Thursday, July 15, 2010

Belated Wed update

-Confirmed the bug from before.

-Found two more bugs that popped up in the post-allframing analysis.
--one of which was an incorrect application of the chi/sharp function. I was previously performing the cut before the data was calibrated, but my chi/sharp function is manually set to calibrated magnitudes! This was killing the completeness.

-Automated DAOmaster for the first time. It's relatively easy to do by hand and I previously had problems successfully writing a shell script to automate it. But now I have one! Life just got that much simpler.

-Calculated the completeness from all the artificial star tests together --a total of XXXXX stars. Much happier about the the completeness limit, not so much about the values at the bright end--I'm getting more like 97% instead of 100% brighter than r =22.5

-More than half through the corrected ASTs

Wednesday, July 14, 2010

Good news!
As of yesterday all fo the Allframing was completed so I was ready to do the post-allframe analysis and prepare the masterlist for calibration and the completeness calculation.
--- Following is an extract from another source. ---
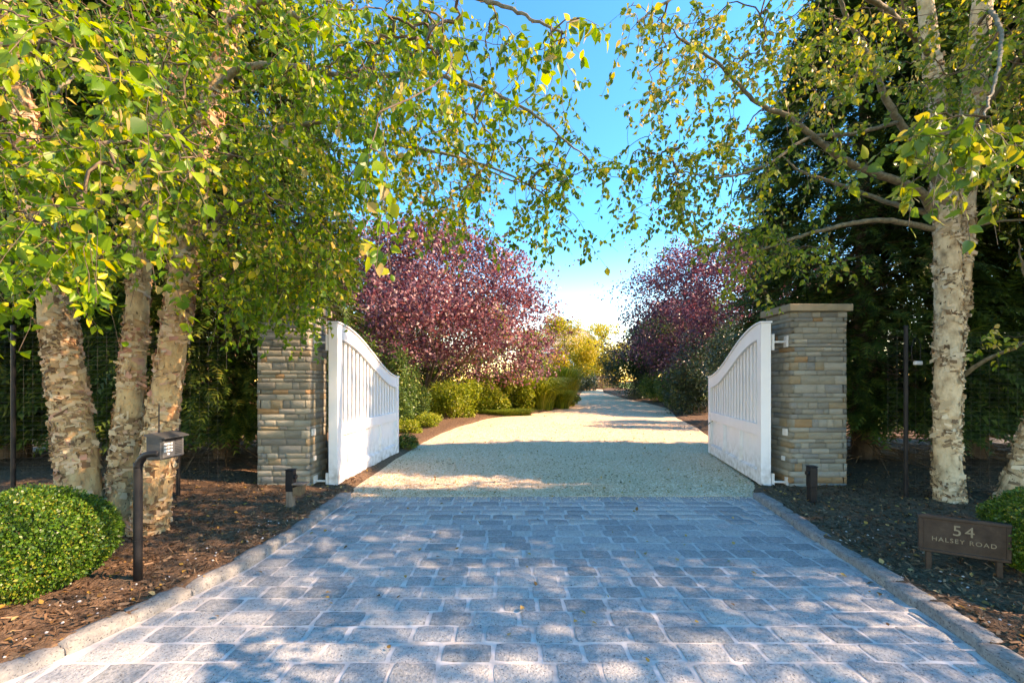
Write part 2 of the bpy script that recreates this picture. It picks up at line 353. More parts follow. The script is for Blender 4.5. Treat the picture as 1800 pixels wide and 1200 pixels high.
def sheet(name, xs, ys, zf, mat, smooth=True):
    X, Y = np.meshgrid(xs, ys); Z = zf(X, Y); n = len(xs)
    V = np.stack([X, Y, Z], -1).reshape(-1, 3)
    i = (np.arange(len(ys)-1)[:, None]*n+np.arange(n-1)[None]).reshape(-1)
    F = np.stack([i, i+1, i+n+1, i+n], -1)
    return obj_np(name, V, F, mat, smooth=smooth)

far = np.concatenate([-np.geomspace(900, 12, 14), np.linspace(-10, 10, 5), np.geomspace(12, 900, 14)])
fary = np.concatenate([-np.geomspace(900, 6, 10), [-3, 0, 4, 9], np.geomspace(14, 60, 12), np.geomspace(80, 900, 8)])
tag(sheet('ground', far, fary, lambda x, y: np.minimum(slope(y), 1.8)-0.13, G['soil']), kind='structure')
tag(sheet('lawn', np.linspace(-40, -6.0, 30), np.linspace(12.5, 50, 30), lambda x, y: slope(y)-0.02, G['lawn']), kind='structure')
tag(sheet('lawn', np.linspace(9, 40, 20), np.linspace(12.5, 60, 24), lambda x, y: slope(y)-0.02, G['lawn']), kind='structure')
tag(sheet('road', np.linspace(-60, 60, 8), np.linspace(-7, 0.16, 4), lambda x, y: x*0-0.03, G['asphalt']), kind='structure')

def bed_z(X, Y):
    P = np.stack([X, Y, X*0], -1)
    d = np.minimum(X-xl(Y), xr(Y)-X)                 # >0 inside the drive
    b = 0.055+.014*wob(P, 5.0)+.012*wob(P, 17.0, 2.)+.008*wob(P, 39.0, 5.)
    edge = np.clip((-d-.10)/.5, 0, 1)
    b = b+.10*edge*np.clip((-d-.3)/2.5, 0, 1)
    b = np.where(d > -0.06, -.06, np.where(Y > 5.6, np.minimum(b, .004+.05*np.clip((-d-.06)/.25, 0, 1)+b*np.clip((-d-.1)/.3, 0, 1)), b))
    return b+slope(Y)
tag(sheet('mulch_bed', np.arange(-9, 10.5, .065), np.concatenate([np.arange(.18, 9, .065), np.arange(9, 46, .3)]), bed_z, G['mulch']), kind='structure')

gy = np.concatenate([[5.325], np.arange(5.34, 14, .1), np.arange(14, 38.5, .4)])
gu = np.linspace(0, 1, 50)
GV = []
for y in gy:
    a, b = xl(y)-.10, xr(y)+.10
    for u in gu:
        x = a+(b-a)*u
        GV.append((x, y, float(slope(y))+(0.004+.008*min(1, max(0, (y-5.34)/.4)) if y > 5.33 else -.02)+.010*math.sin(x*3.1+y*1.3)*math.sin(y*2.1-x)+.004*noise.noise((x*6, y*6, 0))+0.02*math.sin(PI*u)*min(1, max(0, (y-5.34)/.5))))
n = len(gu); ii = (np.arange(len(gy)-1)[:, None]*n+np.arange(n-1)[None]).reshape(-1)
gravel = tag(obj_np('gravel_drive', GV, np.stack([ii, ii+1, ii+n+1, ii+n], -1), G['gravel'], smooth=True), kind='structure')

# paved apron: mortar sheet with granite setts standing a little proud
ay = np.linspace(0.17, 5.345, 60); AV = []; au = np.linspace(0, 1, 12)
for y in ay:
    a, b = xl(y)-.02, xr(y)+.02
    AV += [(a+(b-a)*u, y, 0.0) for u in au]
n = len(au); ii = (np.arange(len(ay)-1)[:, None]*n+np.arange(n-1)[None]).reshape(-1)
apron = tag(obj_np('paved_apron', AV, np.stack([ii, ii+1, ii+n+1, ii+n], -1), G['mortar']), kind='structure')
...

I spent most of the afternoon doing this. I also automated all of the code to create the masterlists and calibrate them for all of the artificial star test iterations.

Bad news!
When I calibrated the data the g-band offset was still there.  :( :( :( I had debugged this for the first test and checked that the calibration was correct, but for some reason it was now incorrect in the other 19 tests. I discovered a bug in the program that creates my input addstar files that amounted to not applying the offset fix. Essentially, I did it correctly for the first test and then during the process of automating that code, I introduced a bug that undid the correction. This morning I began feverishly correcting this. I'm now running two tests--one with the bug corrected and one omitting the zero-point fix altogether. The latter should replicate the current results I have. The former should correct them. I'm doing both on two more iterations of the artificial star tests in order to quadruple check that this is fixed before I go on. After those are done I should have 3 tests down and 17 to go.
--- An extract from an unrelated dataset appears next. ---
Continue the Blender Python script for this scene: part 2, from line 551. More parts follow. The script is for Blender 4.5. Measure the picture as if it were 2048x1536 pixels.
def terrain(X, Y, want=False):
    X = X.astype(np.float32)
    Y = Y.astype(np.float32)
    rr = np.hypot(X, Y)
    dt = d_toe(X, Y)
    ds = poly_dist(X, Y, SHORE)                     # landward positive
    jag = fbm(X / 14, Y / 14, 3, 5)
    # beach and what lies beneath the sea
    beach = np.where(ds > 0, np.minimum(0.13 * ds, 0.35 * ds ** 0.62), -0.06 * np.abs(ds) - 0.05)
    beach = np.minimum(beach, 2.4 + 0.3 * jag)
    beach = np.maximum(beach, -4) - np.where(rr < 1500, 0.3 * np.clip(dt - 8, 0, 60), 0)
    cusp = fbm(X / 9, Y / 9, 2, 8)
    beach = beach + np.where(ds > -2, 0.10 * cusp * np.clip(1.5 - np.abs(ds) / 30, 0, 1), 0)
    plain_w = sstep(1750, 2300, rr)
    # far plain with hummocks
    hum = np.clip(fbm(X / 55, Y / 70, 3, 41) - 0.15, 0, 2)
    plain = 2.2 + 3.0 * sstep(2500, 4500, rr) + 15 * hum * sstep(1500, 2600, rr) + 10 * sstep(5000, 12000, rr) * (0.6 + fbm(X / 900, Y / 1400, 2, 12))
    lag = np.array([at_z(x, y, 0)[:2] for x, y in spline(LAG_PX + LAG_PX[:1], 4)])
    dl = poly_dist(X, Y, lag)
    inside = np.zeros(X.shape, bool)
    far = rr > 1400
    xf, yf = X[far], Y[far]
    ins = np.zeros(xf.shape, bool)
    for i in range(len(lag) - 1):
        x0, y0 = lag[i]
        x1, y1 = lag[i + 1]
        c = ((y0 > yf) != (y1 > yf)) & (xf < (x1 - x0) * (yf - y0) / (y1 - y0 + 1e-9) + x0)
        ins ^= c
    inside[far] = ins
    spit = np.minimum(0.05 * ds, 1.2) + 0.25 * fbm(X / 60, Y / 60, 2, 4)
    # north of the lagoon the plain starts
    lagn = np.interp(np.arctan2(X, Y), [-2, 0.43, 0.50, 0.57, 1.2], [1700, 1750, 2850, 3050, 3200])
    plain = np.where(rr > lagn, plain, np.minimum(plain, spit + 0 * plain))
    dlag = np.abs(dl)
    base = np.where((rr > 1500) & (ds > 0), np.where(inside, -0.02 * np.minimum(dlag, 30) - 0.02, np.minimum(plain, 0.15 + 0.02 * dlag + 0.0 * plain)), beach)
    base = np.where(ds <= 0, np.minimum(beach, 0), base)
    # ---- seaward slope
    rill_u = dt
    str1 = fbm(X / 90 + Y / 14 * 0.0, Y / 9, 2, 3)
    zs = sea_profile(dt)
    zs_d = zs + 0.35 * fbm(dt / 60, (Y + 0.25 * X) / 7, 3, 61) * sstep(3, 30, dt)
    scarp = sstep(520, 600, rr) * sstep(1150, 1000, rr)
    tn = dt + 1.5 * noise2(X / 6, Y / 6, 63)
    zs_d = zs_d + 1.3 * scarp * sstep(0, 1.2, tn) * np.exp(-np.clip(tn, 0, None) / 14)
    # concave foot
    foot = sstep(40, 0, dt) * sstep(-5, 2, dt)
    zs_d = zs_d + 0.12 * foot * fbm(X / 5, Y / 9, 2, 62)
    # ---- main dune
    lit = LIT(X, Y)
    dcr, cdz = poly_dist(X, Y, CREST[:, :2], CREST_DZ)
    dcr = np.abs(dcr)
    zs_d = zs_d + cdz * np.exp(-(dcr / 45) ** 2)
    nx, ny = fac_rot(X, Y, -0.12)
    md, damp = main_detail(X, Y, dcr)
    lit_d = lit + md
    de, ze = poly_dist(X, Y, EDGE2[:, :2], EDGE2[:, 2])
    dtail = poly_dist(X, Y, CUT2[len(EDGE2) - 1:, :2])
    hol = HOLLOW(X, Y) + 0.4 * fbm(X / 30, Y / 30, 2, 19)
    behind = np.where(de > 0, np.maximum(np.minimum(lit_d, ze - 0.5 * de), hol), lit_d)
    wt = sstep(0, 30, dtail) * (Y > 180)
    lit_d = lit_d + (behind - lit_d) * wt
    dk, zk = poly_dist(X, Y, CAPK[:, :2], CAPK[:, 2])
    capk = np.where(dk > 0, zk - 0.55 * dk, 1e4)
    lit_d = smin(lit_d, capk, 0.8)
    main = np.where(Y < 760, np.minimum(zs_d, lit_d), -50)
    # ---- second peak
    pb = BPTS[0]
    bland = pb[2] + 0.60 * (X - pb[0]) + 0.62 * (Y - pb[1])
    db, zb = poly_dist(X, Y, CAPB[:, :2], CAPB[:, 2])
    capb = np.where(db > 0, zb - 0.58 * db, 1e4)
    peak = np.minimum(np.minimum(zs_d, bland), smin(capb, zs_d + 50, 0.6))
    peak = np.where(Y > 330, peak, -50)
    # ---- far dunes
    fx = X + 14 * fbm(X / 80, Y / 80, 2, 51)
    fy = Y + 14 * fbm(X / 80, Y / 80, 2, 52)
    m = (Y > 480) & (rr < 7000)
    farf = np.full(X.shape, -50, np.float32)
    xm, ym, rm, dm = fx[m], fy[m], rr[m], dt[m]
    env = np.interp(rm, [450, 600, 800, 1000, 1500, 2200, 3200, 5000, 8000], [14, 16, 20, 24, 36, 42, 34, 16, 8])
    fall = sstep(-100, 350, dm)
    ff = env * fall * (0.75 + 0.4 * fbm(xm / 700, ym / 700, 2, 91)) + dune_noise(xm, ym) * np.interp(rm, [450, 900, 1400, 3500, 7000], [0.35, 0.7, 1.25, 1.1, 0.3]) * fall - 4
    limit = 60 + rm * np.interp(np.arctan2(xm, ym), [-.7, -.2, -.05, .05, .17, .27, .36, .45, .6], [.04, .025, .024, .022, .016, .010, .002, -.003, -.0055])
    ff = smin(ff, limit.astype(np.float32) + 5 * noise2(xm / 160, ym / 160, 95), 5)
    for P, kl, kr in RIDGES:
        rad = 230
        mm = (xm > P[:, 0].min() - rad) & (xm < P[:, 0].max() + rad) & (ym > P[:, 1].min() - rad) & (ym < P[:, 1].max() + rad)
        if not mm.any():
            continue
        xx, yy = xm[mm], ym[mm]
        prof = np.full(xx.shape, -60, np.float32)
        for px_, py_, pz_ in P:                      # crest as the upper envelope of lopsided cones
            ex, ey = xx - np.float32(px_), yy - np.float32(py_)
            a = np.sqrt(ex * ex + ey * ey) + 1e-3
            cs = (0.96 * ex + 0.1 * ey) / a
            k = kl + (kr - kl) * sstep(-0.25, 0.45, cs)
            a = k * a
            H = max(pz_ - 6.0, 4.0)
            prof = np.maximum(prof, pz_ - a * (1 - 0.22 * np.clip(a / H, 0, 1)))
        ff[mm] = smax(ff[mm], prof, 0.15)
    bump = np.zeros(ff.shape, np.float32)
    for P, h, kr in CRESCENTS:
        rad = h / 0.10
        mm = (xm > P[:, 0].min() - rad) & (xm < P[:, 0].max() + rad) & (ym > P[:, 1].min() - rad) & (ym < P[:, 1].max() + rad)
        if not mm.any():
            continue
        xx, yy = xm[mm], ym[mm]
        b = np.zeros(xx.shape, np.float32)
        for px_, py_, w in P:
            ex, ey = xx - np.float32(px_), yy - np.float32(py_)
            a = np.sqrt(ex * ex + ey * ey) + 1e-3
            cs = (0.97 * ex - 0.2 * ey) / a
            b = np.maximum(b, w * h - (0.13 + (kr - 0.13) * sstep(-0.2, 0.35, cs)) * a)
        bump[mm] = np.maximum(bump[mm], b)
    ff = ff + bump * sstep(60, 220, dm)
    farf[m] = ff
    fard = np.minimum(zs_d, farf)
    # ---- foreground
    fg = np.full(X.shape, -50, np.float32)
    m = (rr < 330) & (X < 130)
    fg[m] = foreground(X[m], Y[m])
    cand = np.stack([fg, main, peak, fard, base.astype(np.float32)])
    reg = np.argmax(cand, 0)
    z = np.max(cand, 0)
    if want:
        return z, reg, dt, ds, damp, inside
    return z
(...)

17 is no biggie. I'm pretty angry with these artificial star tests at this point so I'm going to run them all night until they're finished. They'll be done in the morning even if I have to stay up all night to finish them. I'm also toying with the idea of doing 25 tests instead of 20, but I'll wait to make sure that the other problems are fixed before I go overboard on anything.

Good news!
My surface brightness calculation is fixed. Turns out the problem was a unit error--my number looked wrong because I was comparing it to the Martin et al. 2008 value, which was in different units. That's waiting on the ML code.

Bad news!
I can't get any idea of the completeness until the artificial star tests are corrected. The bug affected only the .add input files and not the effective ones. This means that I can't properly compare the number input to the number found for the completeness calculation. It's also affecting the magnitude bins. That means the ML code with the chi/sharp cut will have to wait until tomorrow morning.

Good news!
That chi/sharp cut is fixed as of yesterday and I wrote a function to apply it to a masterlist of my choosing. I've also automated the masterlist and calibration code already, so post-allframing analysis is pretty straightforward.

Tomorrow:
There's a lot of daomatching and daomastering to do after allframe finishes on all of these tests. That's going to be the most tedious thing to do and the reason why I might be up late tonight. Once that's done I will:
1. Create the masterlists and apply the chi/sharp cut.
2. Calibrate them.
3. Calculate completeness.
4. Choose a completeness limit.
5. Run the ML code using this limit and check the results.

And beyond:
6. Modify/run the absolute magnitude code depending on the completeness limit I choose for this calculation and using the ML results.
7. Run the surface brightness calculation using the ML results.
8. Run the distance calculation using the completeness/photometric uncertainty results.
9. Recreate the spatial map.
10. Run the simulation based on the ML results.